To the man who broke down my walls just to break my heart
Walls. Also known as barrier, partition, enclosure, screen, panel, divider; etc. It can be made of paper, wood or concrete. But for me it is made of experiences.
Couple of years ago I decided to build this wall not to shut everyone out but to protect this precious heart and soul of mine. I’ve been building this for a while now and it’s never easy. I told myself I will never let anyone in just so I can keep myself safe from any destruction. Because I know for a fact that I am already capable enough of ruining my own life, so why would I let a stranger do that for me right?
I was doing fine then, in my own solitude. And then you came. I was very hesitant at first to even be friends with you. There’s me being anxious, thinking until when this magical feeling will end so I could prepare myself for that day. And there is also me, whose wishing that this “kilig” feeling won’t stop.
I did try my very best to block you from entering my life. Thought my wall is strong enough. But I can never be less right. I keep these walls that I built with all my strength just to be sure if you are worthy of the risk. But you never stop pursuing me. And with all the efforts, sweet words and gestures you got me, I fell; I fell really hard. We don’t know how to explain this connection that we have but even on our first meet it’s like we’ve known each other for so long, it’s like we’ve been together in our past life and we just met again today our present time.
Days, weeks and months had past and we can’t even imagine how can time fly so fast. I only have one prayer to God that I keep on saying, it’s for us to stay strong in spite of the distance and the hope that we’ll last. It was never a perfect relationship, not even close but I can say that it’s an amazing adventure that we keep craving for more. We are bringing out the best and worst in each other.
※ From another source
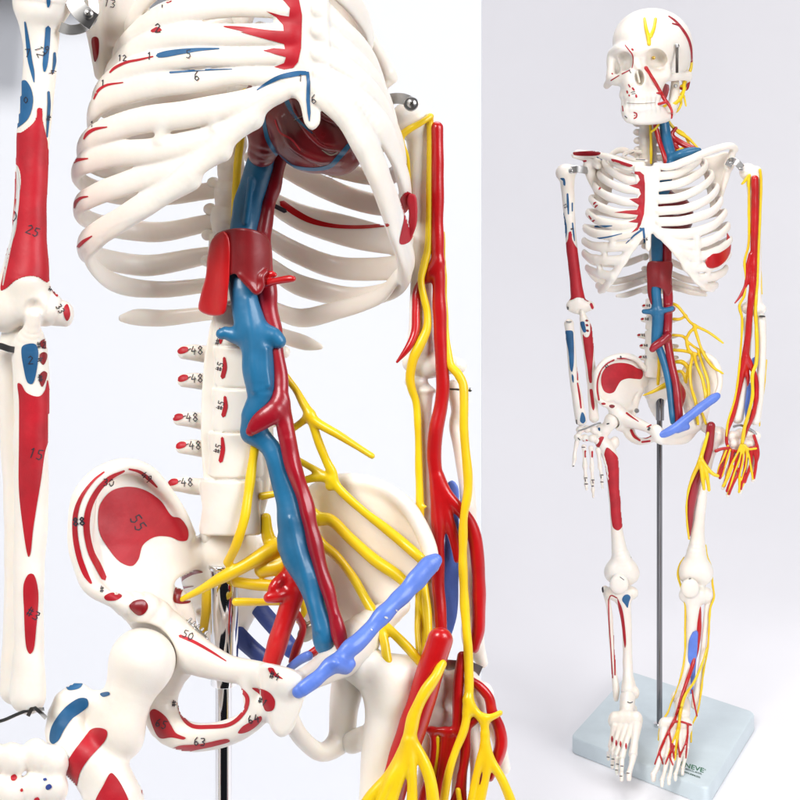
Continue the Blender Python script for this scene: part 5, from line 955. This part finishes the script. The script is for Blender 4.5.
P = [y((668,303,12,1.4),(676,305,10,1.5),(684,314,8,1.5),(690,322,6,1.6),(696,326,4,1.6),(708,332,0,1.5),(718,339,-4,1.5),(723,343,-4,1)), y((674,319,12,1.7),(680,319,10,1.8),(686,316,8,1.4)), y((673,335,12,1.6),(682,336,10,1.7),(686,338,8,1.7),(690,332,6,1.5),(696,326.5,4,1.5)),
     y((694,325,4,1.5),(697,336,4,1.5),(701,348,2,1.6),(706,358,0,1.6),(713,367,-4,1.6),(723,373.5,-8,1)), y((673,350,12,1.6),(684,351,10,1.7),(696,354,6,1.6)), y((686,338,8,1.7),(688,348,8,1.7),(692,354,8,1.7),(690,370,6,1.7),(691,386,2,1.7),(696,404,-6,1.7),(697,420,-8,1.3)),
     y((688,342,8,1.4),(696,348,6,1.5),(704,352,4,1.5)), y((694,354,6,1.7),(697,366,6,1.7),(702,378,3,1.7),(705,392,-2,1.7),(706,404,-6,1.5)), y((698,350,4,1.4),(703,366,4,1.6),(708,382,0,1.6),(709,398,-6,1.4)), y((674,362,14,1.5),(682,362,12,2.2),(688,368,10,2),(686,380,12,2)), y((673,372,14,1.4),(682,372,12,1.8),(686,382,10,1.8)),
     y((643,395.5,8,.8),(652,392,6,1.6),(662,387,6,2.6),(668,384,8,3)), y((659,346,8,1.7),(659,366,8,1.7),(658,384,12,1.7)), y((696,410,-10,1.4),(698,424,-10,1.4)), y((699,404,-10,1.4),(706,424,-8,1.2))]
fb(P, .55, {'lumbar_nerves': 'y'})
P = [C([(658,435,-32,2.5),(664,434,-33,4),(676,427,-30,4.6),(690,416,-24,4.6),(704,405,-18,4.6),(714,398,-13,4.6),(717,396,-12,3.6)], 'inguinal_ligament', 3, flat=(0,0,1), s=1.6), C([(678,430,-28,3),(687,427,-26,3)], 'inguinal_ligament', 3)]
fb(P, .6, {'inguinal_ligament': 'l'})
P = [C([(711,426,-10,4.6),(709.5,440,-10,4.6),(707.5,454,-10,4.4),(703,466,-10,4.4),(697,478,-9,5),(693,492,-8,5),(690.5,508,-7,4.4),(690,522,-6,3),(689.5,536,-5,1)], 'femoral_artery', 2)]
fb(P, .6, {'femoral_artery': 'c'})
P = [C([(708,433,-16,1.4),(705,444,-17,1.8),(702,454,-17,2.2),(699,464,-17,2.6),(694,474,-16,2),(689,488,-14,1.3),(686.5,505,-12,1.1),(687,522,-10,1.1),(689,539,-8,1)], 'femoral_nerve', 2), y((701,458,-18,1.8),(706,466,-19,1.8),(713,474,-20,1.9),(718,476,-20,1.6), lab='femoral_nerve'), y((700,462,-18,2),(702,474,-20,2),(704,489,-20,1.6), lab='femoral_nerve'), y((702,462,-18,1.8),(707,476,-20,2),(709,490,-20,1.7), lab='femoral_nerve'),
     C([(684,557,-2,.8),(678.5,568,-2,1.2),(678,576,-2,1.2),(682,590,-3,1.1),(685,604,-3,1.1),(685,630,-5,1.1),(685,652,-9,1.1),(682,672,-15,1.1),(677,690,-20,1.1),(671.5,702,-24,1.1),(668,712,-28,1.2),(661,724,-34,1.2),(658.5,740,-42,1.1)], 'leg_nerve', 1.5), C([(705.5,545,0,1),(707,556,0,1.1),(711.5,568,0,1.1),(712.5,584,0,1.1),(714,597,2,1.2),(710.5,608,0,1.1),(709,630,-2,1.1),(707.5,650,-6,1.1),(703.5,672,-10,1.1),(700.5,696,-16,1.1),(697,714,-22,1.1),(692,726,-30,1.1),(691,742,-38,1.1)], 'leg_nerve|2', 1.5),
     C([(707,648,-10,1),(702,664,-16,1.3),(694,682,-24,1.4),(685,696,-34,1.6),(680.5,712,-42,1.7),(678.5,730,-50,1.6),(676,748,-58,1.3),(675,760,-64,1)], 'foot_nerve', 1.5), C([(679,726,-50,1.3),(672,744,-56,1.1),(667,760,-64,.9)], 'foot_nerve', 1.5)]
P = [hug(p, FT, .35, 706) if p[1] == 'foot_nerve' else p for p in P]
fb(P, .5, {k_: 'y' for k_ in ('femoral_nerve', 'leg_nerve', 'leg_nerve|2', 'foot_nerve')})
P = [C([(699,604,0,1.8),(699,625,-2,2.6),(697.5,645,-7,2.4),(693,664,-14,2.2),(686,684,-26,2),(680,703,-34,1.8),(674.5,720,-40,1.6),(668,732,-46,1.4),(661,748,-54,1.3),(655,764,-62,1)], 'leg_artery', 1.5), C([(674,721.5,-42,1.2),(682,722,-46,1.2),(691,725,-42,1.2)], 'leg_artery', 1.2), C([(669,731,-46,1.2),(671,746,-54,1.1),(665.5,764,-64,.9)], 'leg_artery', 1.2), C([(664,741,-50,1.1),(660,752,-58,1),(663,764,-64,.9)], 'leg_artery', 1.2),
     C([(672.5,744,-53,1),(674,758,-62,.9)], 'leg_artery', 1.2), C([(679,723,-46,1.1),(677.5,738,-52,1.1),(680,757,-60,.9)], 'leg_artery', 1.2), C([(688,725,-44,1.2),(687,738,-50,1.1),(680,756,-60,.9)], 'leg_artery', 1.2), C([(687.5,736,-50,1.1),(686,758,-58,.9)], 'leg_artery', 1.2), C([(674,746,-54,1),(670,756,-60,1),(673,765,-64,.8)], 'leg_artery', 1.2),
     C([(692,690,-24,.9),(694,702,-26,1.1),(697,716,-26,.9)], 'leg_artery|2', 1.2)]
P = [hug(p, FT, .5, 706) if p[1] == 'leg_artery' else p for p in P]
fb(P, .5, {'leg_artery': 'a', 'leg_artery|2': 'a'})
P = [PL([(688,648),(689,640),(693,632),(697,630.5),(698,638),(697,655),(695.5,672),(693,690),(691,694.5),(689,688),(688,668)], lambda x, y: -8 - .16*(y-632), 1.6, 'shin_membrane', 1, 1)]
fb(P, .55, {'shin_membrane': 'l'})
# ---- far left arm (viewer's right)
P = [E((748,172,4), (9,9,8.5), 'humerus|l', 3), E((757,174,4), (6,8,6), 'humerus|l', 3), C([(753,176,4,8),(754,195,4,6.6),(755,220,4,5.8),(756,250,4,5.6),(756,280,4,5.8),(755,298,4,7),(755,306,4,8)], 'humerus|l', 3), C([(747,308,4,6),(755,310,4,6.4),(762,309,4,4.6)], 'humerus|l', 4),
     C([(748,320,3,5),(748,332,3,4.4),(747,350,3,4),(745,375,2,4.2),(741,400,1,4.8),(738,418,0,6)], 'radius|l', 2), C([(761,318,4,5),(762,332,4,4.4),(762,355,4,4.4),(760.5,380,3,4.4),(758,405,2,4.8),(755,420,1,5.4)], 'ulna|l', 2)]
P += [E((x, y_, z), (6,5.4,5.5), 'wrist_bones|l', 2) for x, y_, z in ((732,436,0),(740,434,0),(748,434,0),(755,436,0),(735,444,-1),(744,444,-1),(752,444,-1))]
ft = [(726,452,720,470,718,476),(734,452,727,474,723,488),(741,452,733,478,728,495),(748,452,744,476,740,492),(755,452,754,468,753,480)]
for a, b, c, d, e_, f in ft: P += [C([(a,b-2,-2,3),((a+c)/2,(b+d)/2,-4,2),(c,d,-4,2.6)], 'hand_bones|l', 1), C([(c,d+2,-4,2.2),(e_,f,0,2.2)], 'hand_bones|l', 1)]
P = [p for p in P if 'wrist_bones' not in p[1] and 'hand_bones' not in p[1]], [p for p in P if 'wrist_bones' in p[1] or 'hand_bones' in p[1]]
fb(P[0], .62); fb(P[1], .6)
simple('elbow_pin', lathe([(FS.u*3.2,0),(FS.u*3.2,.0012),(FS.u*2,.002)], FS.p(762,317,-4), 'Z', 16), far, DRK)
strap(FS, [(733,427,-6),(740,425,-7),(745,427,-7)], 1.2, .6, 'wrist_plate', far, STL); strap(FS, [(748,428,-7),(754,432,-6),(757,436,-4)], 1.2, .6, 'wrist_plate', far, STL)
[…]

We have a lot of differences and a lot times we burst into our emotions and let our demons start a war but what I adore is that we always compromise because our love is much important than the pride that we have.
Fast forward to our second year and my only wish is to be with you again. We made our plans but it’s like the universe has a different plan for us. Something came up, and now you want to break up. You said it’s not the same anymore and you’re searching for something more. Something to fulfill your soul, not even you can identify it though. I was completely lost, repeating questions that I never get the answers to. How did it happen? When and where specifically in our journey that you realized that it’s not me that you’re looking for.
Pain is such an underrated word to describe what I felt that time cause while my heart is bleeding it feels like my soul is dying and literally feel it in my bones. I was still fighting but you already raise the flag. I’m so enamored that I could not see this coming. Now I wish I just pressed pause on my feelings
But despite of what happened, still I can say I don’t have any regrets that I let you see through me, because all our moments together are still one of the best and happiest moments in my existence. I remember you would say that we were like the Sun and Moon. You are my Sun and I’ll always be your moon who’ll accept your flaws and keep your secrets, and be there in your darkest hour. Maybe that’s true, in the sense that the Sun and Moon can never be together, just like us.
I don’t understand why even though I’m hurting I cannot feel any hate towards you. My only disappointment to myself is that I let the man I love break down my walls just to break my heart.